Removing obstacles to exports at home is one thing, but another important challenge for Bangladesh is to diversify its overseas markets for woven garments and knitwear, which together account for about three-fourths of exports, and other products such as frozen shrimp, leather and goods made of the vegetable fiber jute. Just over half go to the European Union, while about a third travel to the Americas.

On the other hand, Bangladeshi trade officials say Japan, the world’s second-largest economy, absorbs only about 2 percent of exports partly because of stringent requirements to document that goods originated in Bangladesh.

Also, Bangladeshi officials say Japan sets higher quality standards than large Western buyers, making it uneconomical to build relationships with Japan until larger demand emerges.

“Why should I take the extra botheration of having a fully air-conditioned factory for exporting to Japan and the amount of the export order is only $10,000? It’s not feasible,” said Faridul Hassan, director general at the Ministry of Commerce’s Export Promotion Bureau, speaking as a hypothetical exporter slapped with higher requirements to refrigerate export goods.

Conditions are beginning to change, however, as rising labor costs in China, Japan’s largest trading partner, will compel China to up its export prices, Bangladeshi trade officials say.

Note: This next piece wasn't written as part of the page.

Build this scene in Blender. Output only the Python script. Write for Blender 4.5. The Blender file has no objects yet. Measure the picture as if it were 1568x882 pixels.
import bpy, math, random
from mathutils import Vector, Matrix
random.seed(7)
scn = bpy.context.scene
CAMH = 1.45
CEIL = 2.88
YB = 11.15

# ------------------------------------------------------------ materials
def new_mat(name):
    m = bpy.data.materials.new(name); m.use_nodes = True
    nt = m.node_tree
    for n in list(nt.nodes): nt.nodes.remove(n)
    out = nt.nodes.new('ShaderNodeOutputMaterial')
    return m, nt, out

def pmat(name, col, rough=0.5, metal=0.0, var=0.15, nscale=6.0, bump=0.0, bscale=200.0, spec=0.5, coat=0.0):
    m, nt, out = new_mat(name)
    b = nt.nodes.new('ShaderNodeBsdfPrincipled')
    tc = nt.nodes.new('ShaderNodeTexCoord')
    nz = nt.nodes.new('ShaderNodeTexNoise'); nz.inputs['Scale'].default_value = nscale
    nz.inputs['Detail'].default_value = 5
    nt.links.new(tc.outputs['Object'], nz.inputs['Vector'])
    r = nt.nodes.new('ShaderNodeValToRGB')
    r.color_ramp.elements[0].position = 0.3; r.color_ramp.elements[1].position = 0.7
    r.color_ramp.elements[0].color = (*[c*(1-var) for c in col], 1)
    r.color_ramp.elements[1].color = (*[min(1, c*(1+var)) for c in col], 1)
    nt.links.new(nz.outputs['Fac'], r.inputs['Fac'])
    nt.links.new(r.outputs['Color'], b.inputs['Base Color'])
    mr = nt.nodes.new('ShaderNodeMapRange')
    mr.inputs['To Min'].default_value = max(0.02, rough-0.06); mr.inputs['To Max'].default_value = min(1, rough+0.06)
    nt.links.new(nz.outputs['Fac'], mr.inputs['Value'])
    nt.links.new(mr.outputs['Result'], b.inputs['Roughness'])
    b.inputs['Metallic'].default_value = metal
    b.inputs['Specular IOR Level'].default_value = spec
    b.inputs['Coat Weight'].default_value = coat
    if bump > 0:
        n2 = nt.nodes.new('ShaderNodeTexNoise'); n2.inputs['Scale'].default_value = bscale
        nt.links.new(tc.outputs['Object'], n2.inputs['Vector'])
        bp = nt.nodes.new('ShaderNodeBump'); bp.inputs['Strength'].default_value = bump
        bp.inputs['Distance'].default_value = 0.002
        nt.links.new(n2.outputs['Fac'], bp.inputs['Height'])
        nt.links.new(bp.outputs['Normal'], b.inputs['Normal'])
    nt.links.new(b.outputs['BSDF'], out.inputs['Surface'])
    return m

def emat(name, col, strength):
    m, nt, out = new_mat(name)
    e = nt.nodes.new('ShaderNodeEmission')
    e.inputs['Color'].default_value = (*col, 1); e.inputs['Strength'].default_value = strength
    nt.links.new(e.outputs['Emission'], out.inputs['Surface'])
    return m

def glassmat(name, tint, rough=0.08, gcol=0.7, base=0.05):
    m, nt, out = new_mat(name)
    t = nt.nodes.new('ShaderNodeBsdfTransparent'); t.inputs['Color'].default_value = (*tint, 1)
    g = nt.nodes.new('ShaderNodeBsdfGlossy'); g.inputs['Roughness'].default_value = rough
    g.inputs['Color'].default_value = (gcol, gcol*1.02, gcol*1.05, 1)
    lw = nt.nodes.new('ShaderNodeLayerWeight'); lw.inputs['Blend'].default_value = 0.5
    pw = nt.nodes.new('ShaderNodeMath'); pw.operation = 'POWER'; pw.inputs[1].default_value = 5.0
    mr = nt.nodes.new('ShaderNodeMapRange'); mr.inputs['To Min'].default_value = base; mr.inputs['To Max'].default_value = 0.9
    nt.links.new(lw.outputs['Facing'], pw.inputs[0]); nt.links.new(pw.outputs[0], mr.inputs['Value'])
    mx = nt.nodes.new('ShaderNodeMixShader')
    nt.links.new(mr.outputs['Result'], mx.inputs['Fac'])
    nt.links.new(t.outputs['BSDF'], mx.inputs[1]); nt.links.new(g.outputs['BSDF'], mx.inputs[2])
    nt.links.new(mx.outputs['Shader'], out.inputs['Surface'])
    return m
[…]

“Our price is quite competitive in comparison to China and the rest of the world,” said Shahab Ullah, vice chairman of the Export Promotion Bureau. “There is a growing realization among Japanese policymakers that there has to be China, plus one country. They’re looking for it.”

An encouraging sign came during a Bangladeshi trade fair in Japan one year ago. On display were a dozen or so products, including ceramics, ready-made garments, textiles, leather products and jute goods.

Japanese visitors were impressed by the quality, Ullah said. For one, there were immediate “spot” orders worth about $1 million and potential orders twice that value, he said, adding that many of the relationships forged that day have taken root.

“Our commodities are coming up,” Ullah said. “A serious market is in the process of being opened.”